I am quite new to electronics and have just been experimenting so far. My light needs to be portable so I am using a 3.7v LiPo battery (I am into RC so have some lying around). I initially thought that wiring my LEDs in parallel would be best as it requires no voltage boost but I seems like it will use more battery that way.

I looked at linking them up in series but I have about 16 and need a voltage of around 51-52V to run them in series. From what I have read this uses fewer amps for better efficiency but I don't know if this is correct.

The voltage regulators seem to get quite bulky when you up to a higher voltage. What I was thinking of was creating segments of LEDs in series and put the segments in parallel using multiple step up voltage converters in one project.

Would it be ok to use more than one and would you recommend using a pre-made one or incorporate it into my design and have it on the board.


It's generally ill-advised to place two diodes (including LEDs) in parallel due to the negative temperature coefficient of a diode - a thermal runaway can result.

Two diodes in parallel will have the same voltage applied across them (i.e. forward voltages are the same), but due to differences in the diodes (manufacturing variation, thermal path differences, etc), one will draw more current than the other. The negative temperature coefficient will cause the diode drawing more current to draw even more current, and so forth, eventually causing it to overheat if left unchecked.

Boosting from 3.7V to ~50V could be tough, so you may have luck with using a few smaller strings of LEDs. A tri-channel boost LED driver such as the LT3797 would keep the boost ratio (V_out / V_in) reasonable.
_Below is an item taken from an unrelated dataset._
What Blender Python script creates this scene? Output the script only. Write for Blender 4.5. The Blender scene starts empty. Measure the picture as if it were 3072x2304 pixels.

  • \$\begingroup\$ Didn't know that now looking to create some strings of leds using MC34063 as a step up regulator and do some more testing. \$\endgroup\$
    – bobthemac
    Mar 15 '16 at 14:52

I initially thought that wiring my LEDs in parallel would be best as it requires no voltage boost but I seems like it will use more battery that way.

Not really.

Assuming you have 16 leds with a 3.2V Forward Voltage @ 20mA, in series you have:

16 * 3.2V = 51.2V
51.2V * 0.02A = 1.02 Watts

In parallel, you have

16 * 0.02A = 0.32A or 320mA

320mA * 3.2V = 1.02 Watts

Same power usage.

But now you have to factor in efficiency. A boost circuit will not be 100% efficient. You are normally looking at 80~90% efficiency with a switching boost circuit. Plus the current limiting resistor used (figure 0.8V dropped.

0.8V * 0.02A = 0.016 Watts
(1.02 Watts + 0.016 Watts) / 0.85 = 1.22 Watts

And for the parallel leds, we do the same for the resistors used (figure 0.5V dropped).

0.5V * 0.02A * 16 = 0.16 Watts
0.16W + 1.02W = 1.18 Watts

In the end, we have the higher voltage, series led string as wasting slightly more power from the battery as the lower voltage, parallel led strings.


As you mentioned I step up led driver would be the best option. You could use a IS31BL3508A since it could support 26V led strings, so you could build 2 strings of leds but you need to be sure that the current of the led does not exceed maximum output current (in this boost converter is 20mA). In the datasheet of the converter there are several example circuit. Regards.